[Problem statement] Write out all of the data without omission, exactly as shown.

[Data shown]
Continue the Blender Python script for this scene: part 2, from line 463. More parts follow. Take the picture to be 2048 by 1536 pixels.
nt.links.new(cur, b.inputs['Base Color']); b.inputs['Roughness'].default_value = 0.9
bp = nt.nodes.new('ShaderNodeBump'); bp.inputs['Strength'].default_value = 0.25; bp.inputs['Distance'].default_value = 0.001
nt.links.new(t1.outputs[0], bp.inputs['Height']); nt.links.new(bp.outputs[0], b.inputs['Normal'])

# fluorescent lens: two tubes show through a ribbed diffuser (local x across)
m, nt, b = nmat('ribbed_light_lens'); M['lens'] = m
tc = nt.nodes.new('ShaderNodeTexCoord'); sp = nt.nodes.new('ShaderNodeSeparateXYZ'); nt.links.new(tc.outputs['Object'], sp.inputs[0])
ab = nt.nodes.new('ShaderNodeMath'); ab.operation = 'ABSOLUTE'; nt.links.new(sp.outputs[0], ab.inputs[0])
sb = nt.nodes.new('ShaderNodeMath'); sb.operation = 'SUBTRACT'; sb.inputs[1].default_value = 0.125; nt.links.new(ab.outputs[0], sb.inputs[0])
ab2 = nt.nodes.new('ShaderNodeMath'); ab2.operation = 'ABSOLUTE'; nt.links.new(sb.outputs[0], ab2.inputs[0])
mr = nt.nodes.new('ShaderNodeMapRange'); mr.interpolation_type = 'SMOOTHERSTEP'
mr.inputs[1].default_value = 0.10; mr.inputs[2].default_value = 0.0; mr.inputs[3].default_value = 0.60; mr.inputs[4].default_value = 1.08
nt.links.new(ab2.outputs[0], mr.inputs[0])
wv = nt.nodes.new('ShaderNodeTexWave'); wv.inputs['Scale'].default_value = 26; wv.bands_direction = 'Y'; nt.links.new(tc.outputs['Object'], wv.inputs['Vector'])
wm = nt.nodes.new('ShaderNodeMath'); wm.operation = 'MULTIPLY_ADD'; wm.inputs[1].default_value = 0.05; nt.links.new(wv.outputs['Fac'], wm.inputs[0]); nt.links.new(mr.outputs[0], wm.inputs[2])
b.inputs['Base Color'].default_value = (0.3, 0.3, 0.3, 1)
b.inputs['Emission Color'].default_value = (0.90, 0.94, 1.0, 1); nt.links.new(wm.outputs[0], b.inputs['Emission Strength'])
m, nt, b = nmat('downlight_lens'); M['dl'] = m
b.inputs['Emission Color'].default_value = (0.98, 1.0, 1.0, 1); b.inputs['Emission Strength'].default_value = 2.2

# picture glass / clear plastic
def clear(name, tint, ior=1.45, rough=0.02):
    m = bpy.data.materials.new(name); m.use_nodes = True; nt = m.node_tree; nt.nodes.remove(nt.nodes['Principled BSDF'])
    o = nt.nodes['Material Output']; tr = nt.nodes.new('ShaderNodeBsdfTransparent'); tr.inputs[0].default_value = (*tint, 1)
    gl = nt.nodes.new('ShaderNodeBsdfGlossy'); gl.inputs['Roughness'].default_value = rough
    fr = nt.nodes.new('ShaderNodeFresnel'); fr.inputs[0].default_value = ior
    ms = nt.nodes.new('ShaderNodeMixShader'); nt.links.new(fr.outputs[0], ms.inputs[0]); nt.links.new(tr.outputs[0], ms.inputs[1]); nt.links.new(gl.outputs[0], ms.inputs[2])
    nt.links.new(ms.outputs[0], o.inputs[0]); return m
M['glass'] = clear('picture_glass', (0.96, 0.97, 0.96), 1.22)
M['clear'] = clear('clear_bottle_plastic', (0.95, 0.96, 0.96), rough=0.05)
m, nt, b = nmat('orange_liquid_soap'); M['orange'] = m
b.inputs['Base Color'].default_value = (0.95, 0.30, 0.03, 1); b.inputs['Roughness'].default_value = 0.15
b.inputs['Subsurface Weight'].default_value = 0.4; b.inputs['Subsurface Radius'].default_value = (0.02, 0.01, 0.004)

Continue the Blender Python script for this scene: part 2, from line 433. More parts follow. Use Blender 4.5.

[Answer for this exercise]
Continue the Blender Python script for this scene: part 2, from line 463. More parts follow. Take the picture to be 2048 by 1536 pixels.
nt.links.new(cur, b.inputs['Base Color']); b.inputs['Roughness'].default_value = 0.9
bp = nt.nodes.new('ShaderNodeBump'); bp.inputs['Strength'].default_value = 0.25; bp.inputs['Distance'].default_value = 0.001
nt.links.new(t1.outputs[0], bp.inputs['Height']); nt.links.new(bp.outputs[0], b.inputs['Normal'])

# fluorescent lens: two tubes show through a ribbed diffuser (local x across)
m, nt, b = nmat('ribbed_light_lens'); M['lens'] = m
tc = nt.nodes.new('ShaderNodeTexCoord'); sp = nt.nodes.new('ShaderNodeSeparateXYZ'); nt.links.new(tc.outputs['Object'], sp.inputs[0])
ab = nt.nodes.new('ShaderNodeMath'); ab.operation = 'ABSOLUTE'; nt.links.new(sp.outputs[0], ab.inputs[0])
sb = nt.nodes.new('ShaderNodeMath'); sb.operation = 'SUBTRACT'; sb.inputs[1].default_value = 0.125; nt.links.new(ab.outputs[0], sb.inputs[0])
ab2 = nt.nodes.new('ShaderNodeMath'); ab2.operation = 'ABSOLUTE'; nt.links.new(sb.outputs[0], ab2.inputs[0])
mr = nt.nodes.new('ShaderNodeMapRange'); mr.interpolation_type = 'SMOOTHERSTEP'
mr.inputs[1].default_value = 0.10; mr.inputs[2].default_value = 0.0; mr.inputs[3].default_value = 0.60; mr.inputs[4].default_value = 1.08
nt.links.new(ab2.outputs[0], mr.inputs[0])
wv = nt.nodes.new('ShaderNodeTexWave'); wv.inputs['Scale'].default_value = 26; wv.bands_direction = 'Y'; nt.links.new(tc.outputs['Object'], wv.inputs['Vector'])
wm = nt.nodes.new('ShaderNodeMath'); wm.operation = 'MULTIPLY_ADD'; wm.inputs[1].default_value = 0.05; nt.links.new(wv.outputs['Fac'], wm.inputs[0]); nt.links.new(mr.outputs[0], wm.inputs[2])
b.inputs['Base Color'].default_value = (0.3, 0.3, 0.3, 1)
b.inputs['Emission Color'].default_value = (0.90, 0.94, 1.0, 1); nt.links.new(wm.outputs[0], b.inputs['Emission Strength'])
m, nt, b = nmat('downlight_lens'); M['dl'] = m
b.inputs['Emission Color'].default_value = (0.98, 1.0, 1.0, 1); b.inputs['Emission Strength'].default_value = 2.2

# picture glass / clear plastic
def clear(name, tint, ior=1.45, rough=0.02):
    m = bpy.data.materials.new(name); m.use_nodes = True; nt = m.node_tree; nt.nodes.remove(nt.nodes['Principled BSDF'])
    o = nt.nodes['Material Output']; tr = nt.nodes.new('ShaderNodeBsdfTransparent'); tr.inputs[0].default_value = (*tint, 1)
    gl = nt.nodes.new('ShaderNodeBsdfGlossy'); gl.inputs['Roughness'].default_value = rough
    fr = nt.nodes.new('ShaderNodeFresnel'); fr.inputs[0].default_value = ior
    ms = nt.nodes.new('ShaderNodeMixShader'); nt.links.new(fr.outputs[0], ms.inputs[0]); nt.links.new(tr.outputs[0], ms.inputs[1]); nt.links.new(gl.outputs[0], ms.inputs[2])
    nt.links.new(ms.outputs[0], o.inputs[0]); return m
M['glass'] = clear('picture_glass', (0.96, 0.97, 0.96), 1.22)
M['clear'] = clear('clear_bottle_plastic', (0.95, 0.96, 0.96), rough=0.05)
m, nt, b = nmat('orange_liquid_soap'); M['orange'] = m
b.inputs['Base Color'].default_value = (0.95, 0.30, 0.03, 1); b.inputs['Roughness'].default_value = 0.15
b.inputs['Subsurface Weight'].default_value = 0.4; b.inputs['Subsurface Radius'].default_value = (0.02, 0.01, 0.004)

Continue the Blender Python script for this scene: part 2, from line 433. More parts follow. Use Blender 4.5.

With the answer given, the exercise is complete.